Cathedral
“Let this house of God stand as a testament to what mortals can achieve when they reach for the divine.”
The Cathedral is a magnificent architectural achievement, a towering edifice of stone, glass, and devotion that dominates a city’s skyline. Far more than a place of worship, the Cathedral is a cultural landmark that inspires artists, attracts pilgrims, and projects the prestige of its civilisation across the known world. Its construction represents a monumental investment of resources and labour, rewarded with an outpouring of cultural influence.
Stats
| Stat | Value |
|---|---|
| Cost | 60 Production |
| Maintenance | 2 gold/turn |
| Required Tech | Theology |
| Prerequisites | Temple |
| Special Requirements | None |
Effects
- +4 culture per turn in the city.
Strategy
The Cathedral is the premier cultural building, doubling the Temple’s output and providing +4 culture per turn. Combined with its prerequisite Temple, a city with both buildings generates +6 culture per turn from religious structures alone, rapidly expanding borders and accumulating cultural influence. Cathedrals are essential for any player pursuing cultural dominance, and should be built in every city as quickly as possible once Theology is researched. Even for players focused on other victory conditions, Cathedrals in key cities provide valuable border expansion and deny territory to rivals.
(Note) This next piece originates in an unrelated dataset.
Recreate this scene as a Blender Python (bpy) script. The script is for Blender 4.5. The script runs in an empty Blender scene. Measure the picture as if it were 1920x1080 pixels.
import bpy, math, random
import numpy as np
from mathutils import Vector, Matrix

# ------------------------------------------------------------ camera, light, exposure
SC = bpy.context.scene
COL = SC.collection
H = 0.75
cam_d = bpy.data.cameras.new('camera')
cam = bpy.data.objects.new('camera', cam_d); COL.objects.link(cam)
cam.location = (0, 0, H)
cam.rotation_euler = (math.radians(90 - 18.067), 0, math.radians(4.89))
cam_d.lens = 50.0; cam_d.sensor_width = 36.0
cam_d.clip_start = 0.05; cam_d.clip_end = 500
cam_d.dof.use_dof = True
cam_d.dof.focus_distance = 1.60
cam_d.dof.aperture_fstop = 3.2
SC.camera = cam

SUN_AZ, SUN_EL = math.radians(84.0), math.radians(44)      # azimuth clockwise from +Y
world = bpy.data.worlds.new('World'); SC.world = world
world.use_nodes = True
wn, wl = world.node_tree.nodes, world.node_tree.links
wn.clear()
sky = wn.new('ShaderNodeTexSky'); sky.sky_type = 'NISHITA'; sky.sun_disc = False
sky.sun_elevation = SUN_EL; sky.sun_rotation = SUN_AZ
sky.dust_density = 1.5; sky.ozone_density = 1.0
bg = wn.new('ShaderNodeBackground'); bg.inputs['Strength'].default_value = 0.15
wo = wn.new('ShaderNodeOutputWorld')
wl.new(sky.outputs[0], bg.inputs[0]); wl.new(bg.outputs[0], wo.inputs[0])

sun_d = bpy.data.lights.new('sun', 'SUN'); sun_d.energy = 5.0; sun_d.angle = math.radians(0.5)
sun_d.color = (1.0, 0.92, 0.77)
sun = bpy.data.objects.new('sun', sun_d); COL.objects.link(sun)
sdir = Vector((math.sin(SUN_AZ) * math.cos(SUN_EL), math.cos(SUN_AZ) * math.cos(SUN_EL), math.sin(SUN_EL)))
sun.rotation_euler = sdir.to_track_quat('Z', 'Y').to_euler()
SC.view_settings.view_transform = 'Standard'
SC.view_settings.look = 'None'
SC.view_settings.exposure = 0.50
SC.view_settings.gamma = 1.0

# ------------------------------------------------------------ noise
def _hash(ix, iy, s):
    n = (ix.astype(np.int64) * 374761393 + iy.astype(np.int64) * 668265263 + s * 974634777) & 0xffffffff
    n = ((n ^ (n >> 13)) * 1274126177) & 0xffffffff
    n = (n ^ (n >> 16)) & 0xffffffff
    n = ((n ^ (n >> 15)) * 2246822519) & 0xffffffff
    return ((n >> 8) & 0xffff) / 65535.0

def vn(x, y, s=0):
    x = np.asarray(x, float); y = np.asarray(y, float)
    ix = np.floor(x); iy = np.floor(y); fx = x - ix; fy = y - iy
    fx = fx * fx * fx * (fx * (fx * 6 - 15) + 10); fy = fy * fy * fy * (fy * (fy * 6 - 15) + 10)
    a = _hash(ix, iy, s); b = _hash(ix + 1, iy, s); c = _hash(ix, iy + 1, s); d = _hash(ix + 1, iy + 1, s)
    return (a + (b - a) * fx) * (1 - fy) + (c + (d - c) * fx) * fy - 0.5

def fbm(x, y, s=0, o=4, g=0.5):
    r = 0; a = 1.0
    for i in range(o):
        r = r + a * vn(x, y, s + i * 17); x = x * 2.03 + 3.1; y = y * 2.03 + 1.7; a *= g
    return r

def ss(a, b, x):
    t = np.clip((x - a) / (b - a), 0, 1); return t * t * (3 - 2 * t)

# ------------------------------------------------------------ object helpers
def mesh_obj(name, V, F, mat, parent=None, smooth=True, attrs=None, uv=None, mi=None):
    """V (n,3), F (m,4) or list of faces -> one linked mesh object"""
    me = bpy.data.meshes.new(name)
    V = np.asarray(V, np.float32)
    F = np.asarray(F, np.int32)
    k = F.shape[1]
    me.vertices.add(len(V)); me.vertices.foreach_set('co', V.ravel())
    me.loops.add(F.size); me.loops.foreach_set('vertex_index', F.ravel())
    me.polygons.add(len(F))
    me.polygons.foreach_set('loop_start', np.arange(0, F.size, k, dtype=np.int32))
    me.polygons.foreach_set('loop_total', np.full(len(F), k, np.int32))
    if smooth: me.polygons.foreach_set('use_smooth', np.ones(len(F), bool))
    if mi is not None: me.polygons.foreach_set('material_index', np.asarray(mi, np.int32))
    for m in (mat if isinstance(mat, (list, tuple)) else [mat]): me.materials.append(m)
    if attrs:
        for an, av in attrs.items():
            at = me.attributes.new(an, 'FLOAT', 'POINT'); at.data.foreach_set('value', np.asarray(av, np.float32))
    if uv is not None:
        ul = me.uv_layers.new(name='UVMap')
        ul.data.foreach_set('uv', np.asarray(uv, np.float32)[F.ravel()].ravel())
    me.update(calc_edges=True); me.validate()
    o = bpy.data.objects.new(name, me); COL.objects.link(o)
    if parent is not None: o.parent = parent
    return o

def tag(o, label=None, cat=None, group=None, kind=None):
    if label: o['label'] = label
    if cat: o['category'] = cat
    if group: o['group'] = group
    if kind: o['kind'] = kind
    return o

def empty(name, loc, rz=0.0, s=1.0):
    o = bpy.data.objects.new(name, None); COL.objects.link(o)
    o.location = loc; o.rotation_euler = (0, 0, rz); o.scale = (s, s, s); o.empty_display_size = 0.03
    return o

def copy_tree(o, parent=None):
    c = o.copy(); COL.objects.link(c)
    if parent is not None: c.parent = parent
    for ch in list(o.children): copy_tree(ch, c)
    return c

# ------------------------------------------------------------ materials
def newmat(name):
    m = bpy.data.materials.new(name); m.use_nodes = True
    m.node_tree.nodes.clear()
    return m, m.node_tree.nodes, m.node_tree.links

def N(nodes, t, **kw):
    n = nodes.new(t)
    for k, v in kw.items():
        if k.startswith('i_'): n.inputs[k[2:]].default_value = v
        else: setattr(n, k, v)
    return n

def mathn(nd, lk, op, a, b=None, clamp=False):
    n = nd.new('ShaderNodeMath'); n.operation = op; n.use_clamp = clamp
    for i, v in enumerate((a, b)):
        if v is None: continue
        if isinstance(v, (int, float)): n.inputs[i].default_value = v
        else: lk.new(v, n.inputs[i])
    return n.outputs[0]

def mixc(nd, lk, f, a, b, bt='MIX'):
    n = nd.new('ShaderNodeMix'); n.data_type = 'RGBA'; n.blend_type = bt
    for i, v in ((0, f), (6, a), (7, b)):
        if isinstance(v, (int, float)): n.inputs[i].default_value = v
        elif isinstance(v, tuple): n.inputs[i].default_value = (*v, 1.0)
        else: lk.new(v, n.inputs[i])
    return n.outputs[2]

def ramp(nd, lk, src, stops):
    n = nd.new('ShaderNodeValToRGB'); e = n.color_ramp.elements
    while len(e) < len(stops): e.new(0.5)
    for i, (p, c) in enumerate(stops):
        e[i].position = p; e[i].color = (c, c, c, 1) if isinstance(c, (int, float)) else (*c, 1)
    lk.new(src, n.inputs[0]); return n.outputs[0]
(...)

The 2 gold maintenance is the price of cultural greatness, and well worth paying.
Historical Background
The great cathedrals of medieval Europe represent some of the most ambitious construction projects in human history. Notre-Dame de Paris took nearly two centuries to complete (1163–1345), while Cologne Cathedral was begun in 1248 but not finished until 1880. These structures pushed the boundaries of engineering, with innovations like flying buttresses, ribbed vaults, and pointed arches allowing walls to be opened up for vast stained-glass windows that flooded interiors with coloured light. The construction of a cathedral was a community-wide endeavour that could span generations, employing master masons, sculptors, glaziers, and labourers in numbers that rivalled small armies. Beyond their religious function, cathedrals served as centres of learning, repositories of art, and symbols of civic pride that defined the identity of their cities.